I’m with you there because I wouldn’t do it either, but its possible so I thought it could be nice for someone ;^)
Edit: passing the function and the arguments to the function as separate arguments is the key to why this does work. I missed that earlier.
Original reply:
That won’t work. The assumption is that the add function here is the expensive part, not the assert; exiting the assert early does not matter. Try adding a print to your add function and observe that it is always called.
fn add(a: u64, b: u64) u64 {
std.debug.print("in add\n", .{});
return a + b;
}
(Technically the print statement forces add to always be called because it introduces a side effect, and the non side-effecting function could have been optimized away, but I think you should write your code in a way that it doesn’t matter whether or not the function has side effects if it is important that it is not included in certain build modes)
This is because there are no macros in Zig, as the OP said.
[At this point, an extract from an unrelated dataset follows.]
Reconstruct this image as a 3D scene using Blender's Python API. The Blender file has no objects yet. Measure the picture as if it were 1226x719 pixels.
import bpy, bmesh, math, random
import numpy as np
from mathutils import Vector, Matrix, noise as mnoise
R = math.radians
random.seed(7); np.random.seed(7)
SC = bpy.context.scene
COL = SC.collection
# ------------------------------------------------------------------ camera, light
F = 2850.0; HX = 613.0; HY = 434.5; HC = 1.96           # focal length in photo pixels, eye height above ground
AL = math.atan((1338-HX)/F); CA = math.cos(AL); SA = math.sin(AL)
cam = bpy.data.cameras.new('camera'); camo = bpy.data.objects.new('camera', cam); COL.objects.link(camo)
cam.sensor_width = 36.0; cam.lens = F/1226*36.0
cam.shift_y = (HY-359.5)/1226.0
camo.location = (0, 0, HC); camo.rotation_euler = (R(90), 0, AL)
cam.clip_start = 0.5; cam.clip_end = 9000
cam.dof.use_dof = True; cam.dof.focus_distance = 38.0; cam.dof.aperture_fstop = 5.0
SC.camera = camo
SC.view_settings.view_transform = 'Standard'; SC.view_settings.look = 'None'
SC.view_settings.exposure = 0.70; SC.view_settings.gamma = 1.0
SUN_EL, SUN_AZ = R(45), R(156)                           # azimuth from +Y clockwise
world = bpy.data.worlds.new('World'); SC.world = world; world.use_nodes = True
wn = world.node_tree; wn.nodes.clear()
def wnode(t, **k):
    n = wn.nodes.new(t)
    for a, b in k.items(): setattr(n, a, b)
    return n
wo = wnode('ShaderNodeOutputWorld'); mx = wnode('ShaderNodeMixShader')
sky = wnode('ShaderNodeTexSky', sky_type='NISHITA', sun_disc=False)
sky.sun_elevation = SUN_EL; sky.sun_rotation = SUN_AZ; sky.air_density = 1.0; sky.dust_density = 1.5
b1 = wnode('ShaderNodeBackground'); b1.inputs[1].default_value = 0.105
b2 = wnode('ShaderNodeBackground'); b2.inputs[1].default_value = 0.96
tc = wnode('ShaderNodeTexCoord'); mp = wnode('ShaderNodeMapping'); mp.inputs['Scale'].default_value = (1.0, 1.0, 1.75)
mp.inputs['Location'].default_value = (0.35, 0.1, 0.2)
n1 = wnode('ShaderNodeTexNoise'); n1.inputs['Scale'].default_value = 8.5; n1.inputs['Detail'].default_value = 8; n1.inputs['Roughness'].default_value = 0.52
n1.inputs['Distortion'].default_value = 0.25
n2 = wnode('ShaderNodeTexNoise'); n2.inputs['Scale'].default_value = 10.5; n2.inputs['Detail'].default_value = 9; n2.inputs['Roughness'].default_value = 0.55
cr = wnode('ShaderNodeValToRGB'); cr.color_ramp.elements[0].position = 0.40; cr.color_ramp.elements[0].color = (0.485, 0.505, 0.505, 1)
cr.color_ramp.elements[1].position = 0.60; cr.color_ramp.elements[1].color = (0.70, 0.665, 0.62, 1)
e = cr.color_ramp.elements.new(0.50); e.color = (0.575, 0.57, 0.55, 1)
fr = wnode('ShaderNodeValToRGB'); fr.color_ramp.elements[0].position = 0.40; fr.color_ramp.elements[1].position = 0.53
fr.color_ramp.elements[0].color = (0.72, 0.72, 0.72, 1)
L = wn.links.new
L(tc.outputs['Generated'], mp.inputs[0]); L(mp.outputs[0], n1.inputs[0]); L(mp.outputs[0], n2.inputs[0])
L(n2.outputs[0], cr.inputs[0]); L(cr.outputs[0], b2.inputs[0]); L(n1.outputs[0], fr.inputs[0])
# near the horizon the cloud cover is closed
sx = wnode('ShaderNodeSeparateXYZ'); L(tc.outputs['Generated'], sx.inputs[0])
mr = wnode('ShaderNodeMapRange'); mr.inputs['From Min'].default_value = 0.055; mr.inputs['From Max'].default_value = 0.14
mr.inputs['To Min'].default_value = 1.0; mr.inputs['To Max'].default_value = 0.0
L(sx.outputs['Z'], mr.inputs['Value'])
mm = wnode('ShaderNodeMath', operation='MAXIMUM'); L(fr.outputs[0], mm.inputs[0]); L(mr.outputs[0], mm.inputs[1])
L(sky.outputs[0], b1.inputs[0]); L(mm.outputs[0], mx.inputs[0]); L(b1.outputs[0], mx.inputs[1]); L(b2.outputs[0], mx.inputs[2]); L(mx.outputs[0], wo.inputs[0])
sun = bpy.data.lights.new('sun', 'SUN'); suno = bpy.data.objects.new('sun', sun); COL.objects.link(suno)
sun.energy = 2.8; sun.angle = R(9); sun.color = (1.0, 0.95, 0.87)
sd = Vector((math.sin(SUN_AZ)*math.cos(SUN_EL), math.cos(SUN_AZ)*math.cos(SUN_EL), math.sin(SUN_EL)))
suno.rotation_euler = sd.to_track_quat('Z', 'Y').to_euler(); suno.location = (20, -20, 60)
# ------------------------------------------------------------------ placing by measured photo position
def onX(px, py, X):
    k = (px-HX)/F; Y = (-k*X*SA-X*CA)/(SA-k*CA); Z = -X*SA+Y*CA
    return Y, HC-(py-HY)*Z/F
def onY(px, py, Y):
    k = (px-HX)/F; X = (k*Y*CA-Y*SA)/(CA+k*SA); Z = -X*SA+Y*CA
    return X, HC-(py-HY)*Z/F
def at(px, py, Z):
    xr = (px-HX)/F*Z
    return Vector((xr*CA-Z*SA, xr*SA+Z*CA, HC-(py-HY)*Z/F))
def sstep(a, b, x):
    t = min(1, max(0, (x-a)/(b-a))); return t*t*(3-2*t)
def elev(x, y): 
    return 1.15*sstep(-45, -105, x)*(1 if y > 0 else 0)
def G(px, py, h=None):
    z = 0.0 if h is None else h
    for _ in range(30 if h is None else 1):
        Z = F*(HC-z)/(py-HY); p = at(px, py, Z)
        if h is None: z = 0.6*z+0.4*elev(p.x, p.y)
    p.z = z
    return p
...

The std.debug.assert function call being optimized away does not mean that functions called as arguments are optimized away.
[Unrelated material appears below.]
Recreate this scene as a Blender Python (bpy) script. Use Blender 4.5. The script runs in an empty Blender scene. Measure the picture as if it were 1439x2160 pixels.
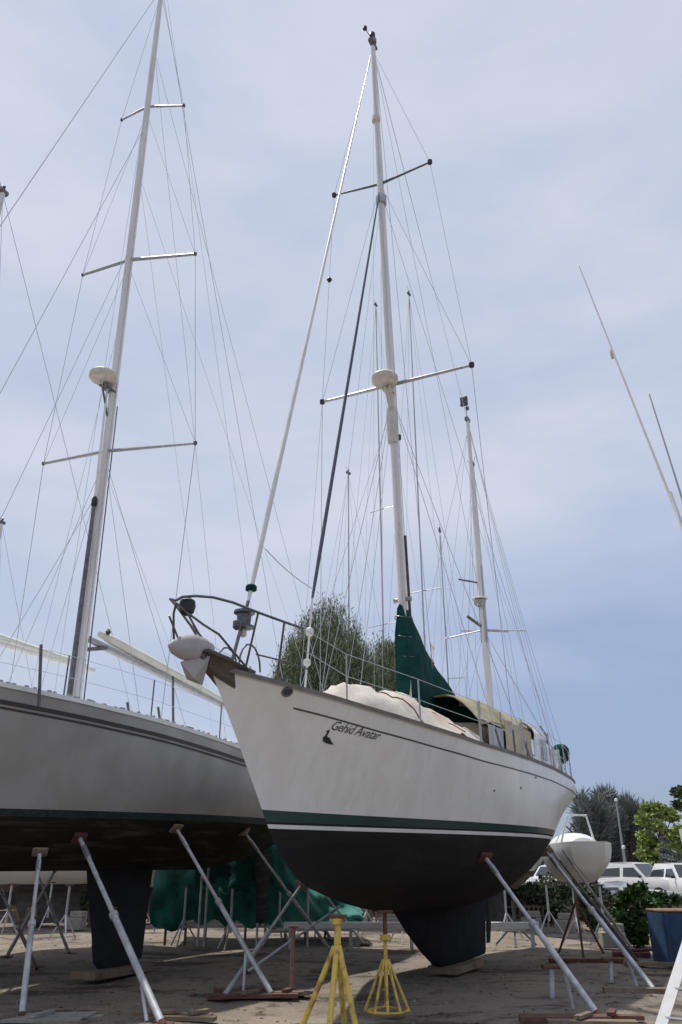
import bpy, math, random
import numpy as np
from mathutils import Vector, Matrix
random.seed(7); np.random.seed(7)
SC = bpy.context.scene
COL = SC.collection
PI = math.pi
# ---------------------------------------------------------------- camera
F = 1650.0; PITCH = math.radians(24.3); EYE = 1.6
cam = bpy.data.cameras.new('camera'); co = bpy.data.objects.new('camera', cam); COL.objects.link(co)
cam.sensor_fit = 'VERTICAL'; cam.sensor_height = 24.0; cam.lens = 24.0*F/2160.0
cam.clip_end = 3000; cam.clip_start = 0.05
co.location = (0, 0, EYE); co.rotation_euler = (PI/2+PITCH, 0, 0)
SC.camera = co
# ---------------------------------------------------------------- sun and sky
SUN_EL = math.radians(66); SUN_AZ = math.radians(-48)      # azimuth measured from +Y towards +X
sl = bpy.data.lights.new('sun', 'SUN'); sl.energy = 3.8; sl.angle = math.radians(1.5); sl.color = (1.0, .955, .88)
so = bpy.data.objects.new('sun', sl); COL.objects.link(so)
sd = Vector((math.sin(SUN_AZ)*math.cos(SUN_EL), math.cos(SUN_AZ)*math.cos(SUN_EL), math.sin(SUN_EL)))
so.rotation_euler = (-sd).to_track_quat('-Z', 'Y').to_euler(); so.location = (-20, 30, 60)
W = bpy.data.worlds.new('World'); SC.world = W; W.use_nodes = True
nt = W.node_tree; N = nt.nodes; L = nt.links; N.clear()
def nn(t, **k):
    n = N.new(t)
    for a, b in k.items(): setattr(n, a, b)
    return n
sky = nn('ShaderNodeTexSky', sky_type='NISHITA', sun_disc=False, sun_elevation=SUN_EL, sun_rotation=SUN_AZ)
bg1 = nn('ShaderNodeBackground'); bg1.inputs[1].default_value = .10; L.new(sky.outputs[0], bg1.inputs[0])
tc = nn('ShaderNodeTexCoord')
mp = nn('ShaderNodeMapping'); mp.inputs['Scale'].default_value = (1.0, 1.0, 3.2); mp.inputs['Rotation'].default_value = (.22, .12, 0)
L.new(tc.outputs['Generated'], mp.inputs[0])
nz = nn('ShaderNodeTexNoise'); nz.inputs['Scale'].default_value = 1.7; nz.inputs['Detail'].default_value = 5; nz.inputs['Roughness'].default_value = .5; nz.inputs['Distortion'].default_value = .5
L.new(mp.outputs[0], nz.inputs['Vector'])
sx = nn('ShaderNodeSeparateXYZ'); L.new(tc.outputs['Generated'], sx.inputs[0])
def mth(op, a, b=None, c=None, clamp=False):
    n = nn('ShaderNodeMath', operation=op, use_clamp=clamp)
    for i, v in enumerate((a, b, c)):
        if v is None: continue
        if isinstance(v, (int, float)): n.inputs[i].default_value = v
        else: L.new(v, n.inputs[i])
    return n.outputs[0]
# thinner cloud low in the sky to the right, thicker overhead and to the left
lowz = nn('ShaderNodeMapRange', interpolation_type='SMOOTHSTEP'); L.new(sx.outputs[2], lowz.inputs[0])
lowz.inputs[1].default_value = .52; lowz.inputs[2].default_value = .12; lowz.inputs[3].default_value = 0; lowz.inputs[4].default_value = 1
rgt = nn('ShaderNodeMapRange', interpolation_type='SMOOTHSTEP'); L.new(sx.outputs[0], rgt.inputs[0])
rgt.inputs[1].default_value = -.15; rgt.inputs[2].default_value = .4; rgt.inputs[3].default_value = .12; rgt.inputs[4].default_value = 1
thin = mth('MULTIPLY', lowz.outputs[0], rgt.outputs[0])
t2 = mth('MULTIPLY_ADD', nz.outputs[0], 1.7, -.87)
thin2 = mth('MULTIPLY_ADD', t2, .9, mth('MULTIPLY_ADD', thin, .8, .16), clamp=True)
cr = nn('ShaderNodeMixRGB'); L.new(thin2, cr.inputs[0])
cr.inputs[2].default_value = (.33, .425, .635, 1)
nz2 = nn('ShaderNodeTexNoise'); nz2.inputs['Scale'].default_value = 2.6; nz2.inputs['Detail'].default_value = 6; nz2.inputs['Roughness'].default_value = .55; L.new(mp.outputs[0], nz2.inputs['Vector'])
mr2 = nn('ShaderNodeMapRange'); L.new(nz2.outputs[0], mr2.inputs[0]); mr2.inputs[1].default_value = .38; mr2.inputs[2].default_value = .62
cl = nn('ShaderNodeMixRGB'); L.new(mr2.outputs[0], cl.inputs[0]); cl.inputs[1].default_value = (.575, .63, .765, 1); cl.inputs[2].default_value = (.655, .69, .80, 1); L.new(cl.outputs[0], cr.inputs[1])
# pale haze close to the horizon
hz = nn('ShaderNodeMapRange', interpolation_type='SMOOTHSTEP'); L.new(sx.outputs[2], hz.inputs[0])
hz.inputs[1].default_value = .16; hz.inputs[2].default_value = .0; hz.inputs[3].default_value = 0; hz.inputs[4].default_value = .8
cr2 = nn('ShaderNodeMixRGB'); L.new(hz.outputs[0], cr2.inputs[0]); L.new(cr.outputs[0], cr2.inputs[1]); cr2.inputs[2].default_value = (.34, .40, .50, 1)
bg2 = nn('ShaderNodeBackground'); L.new(cr2.outputs[0], bg2.inputs[0]); bg2.inputs[1].default_value = 1.0
mx = nn('ShaderNodeMixShader'); mx.inputs[0].default_value = .92
L.new(bg1.outputs[0], mx.inputs[1]); L.new(bg2.outputs[0], mx.inputs[2])
wo = nn('ShaderNodeOutputWorld'); L.new(mx.outputs[0], wo.inputs[0])
SC.view_settings.view_transform = 'Standard'; SC.view_settings.look = 'None'
SC.view_settings.exposure = 0.06; SC.view_settings.gamma = 1; SC.view_settings.use_curve_mapping = False
# ---------------------------------------------------------------- helpers
def mat(name, c1, rough=.6, metal=0.0, c2=None, scale=4.0, bump=0.0, bscale=None, island=None, stretch=None, spec=.5, detail=5, lo=.35, hi=.65, c3=None):
    m = bpy.data.materials.new(name); m.use_nodes = True
    t = m.node_tree; b = t.nodes['Principled BSDF']
    b.inputs['Base Color'].default_value = (*c1, 1); b.inputs['Roughness'].default_value = rough
    b.inputs['Metallic'].default_value = metal; b.inputs['Specular IOR Level'].default_value = spec
    tcn = t.nodes.new('ShaderNodeTexCoord'); mpn = t.nodes.new('ShaderNodeMapping'); t.links.new(tcn.outputs['Object'], mpn.inputs[0])
    if stretch: mpn.inputs['Scale'].default_value = stretch
    last = None
    if c2 is not None:
        n = t.nodes.new('ShaderNodeTexNoise'); n.inputs['Scale'].default_value = scale; n.inputs['Detail'].default_value = detail; n.inputs['Roughness'].default_value = .6
        t.links.new(mpn.outputs[0], n.inputs['Vector'])
        r = t.nodes.new('ShaderNodeMapRange'); r.inputs[1].default_value = lo; r.inputs[2].default_value = hi; t.links.new(n.outputs[0], r.inputs[0])
        x = t.nodes.new('ShaderNodeMixRGB'); x.inputs[1].default_value = (*c1, 1); x.inputs[2].default_value = (*c2, 1); t.links.new(r.outputs[0], x.inputs[0])
        last = x.outputs[0]
        if c3 is not None:
            n2 = t.nodes.new('ShaderNodeTexNoise'); n2.inputs['Scale'].default_value = scale*.27; n2.inputs['Detail'].default_value = 4
            t.links.new(mpn.outputs[0], n2.inputs['Vector'])
            r2 = t.nodes.new('ShaderNodeMapRange'); r2.inputs[1].default_value = .5; r2.inputs[2].default_value = .66; t.links.new(n2.outputs[0], r2.inputs[0])
            x2 = t.nodes.new('ShaderNodeMixRGB'); x2.inputs[2].default_value = (*c3, 1); t.links.new(last, x2.inputs[1]); t.links.new(r2.outputs[0], x2.inputs[0])
            last = x2.outputs[0]
    if island is not None:
        g = t.nodes.new('ShaderNodeNewGeometry'); x = t.nodes.new('ShaderNodeMixRGB')
        t.links.new(g.outputs['Random Per Island'], x.inputs[0])
        if last: t.links.new(last, x.inputs[1])
        else: x.inputs[1].default_value = (*c1, 1)
        x.inputs[2].default_value = (*island, 1); last = x.outputs[0]
    if last: t.links.new(last, b.inputs['Base Color'])
    if bump:
        n = t.nodes.new('ShaderNodeTexNoise'); n.inputs['Scale'].default_value = bscale or scale*3; n.inputs['Detail'].default_value = 6
        t.links.new(mpn.outputs[0], n.inputs['Vector'])
        bp = t.nodes.new('ShaderNodeBump'); bp.inputs['Strength'].default_value = bump; bp.inputs['Distance'].default_value = .02
        t.links.new(n.outputs[0], bp.inputs['Height']); t.links.new(bp.outputs[0], b.inputs['Normal'])
    return m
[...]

This comment and the replies have some relevant discussion that may be interesting
No it doesn’t print it through my_assert. That would be very weird. Please look at the slighty reformatted code.
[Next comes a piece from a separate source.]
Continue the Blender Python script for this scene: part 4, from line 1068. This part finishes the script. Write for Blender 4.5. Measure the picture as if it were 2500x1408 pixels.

const std = @import("std");
const dbg_mode = @import("builtin").mode == .Debug or @import("builtin").mode == .ReleaseSafe;
// Same as std.debug.assert
fn assert(ok: bool) void {
if (!ok) unreachable; // assertion failure
}
fn my_assert(check_fn: anytype, args: anytype, check: anytype) void {
if (dbg_mode) {
std.debug.print("run my_assert\n", .{});
if (!(@call(.auto, check_fn, args) == check)) unreachable;
// It would be very weird if the above would be called, no?
}
}
pub fn main() !void {
std.debug.print("dbg_mode: {}\n", .{dbg_mode});
assert(add(1, 2) == 3); // Comment this line and run again
my_assert(add, .{ 1, 2 }, 3);
}
fn add(a: u64, b: u64) u64 {
std.debug.print("in add\n", .{});
return a + b;
}
I get these outputs:
// zig run main.zig
dbg_mode: true
in add
run my_assert
in add
// zig run main.zig -O ReleaseFast
dbg_mode: false
in add
// Now comment out the `assert(add(1, 2) == 3)` line
// zig run main.zig
dbg_mode: true
run my_assert
in add
// zig run main.zig -O ReleaseFast
dbg_mode: false
I’m using 0.15.1, btw.
The problem with approaches like these is that they only really work for the trivial case, you’re only kicking the can down the road. What if you want to do my_assert(add, .{ getValue(), getOtherValue() }, getExpected())? The functions will still be evaluated for side effects, so you’d need to add support for another level of indirection with my_assert(add, .{ .{ getValue, .{} }, .{ getOtherValue, .{} } }, .{ getExpected, .{} }) and at a certain point it looks like a huge mess and like you’ve reinvented Lisp but with curly braces 
if (assertions_enabled) assert(sideEffects()) is the only way to eliminate evaluations that scales indefinitely. If you prefer a different style you can of course get a bit creative and try something like if (getAsserter()) |assert| assert(sideEffects()) but you can’t escape from the fact that the “assertions enabled/disabled” conditional control flow needs to occur on the caller side.
Yes I know. I wouldn’t use it myself as I already said above. But thank you.
I apologize, I misread your call to my_assert. I assumed you were passing it the same expression as assert as an argument.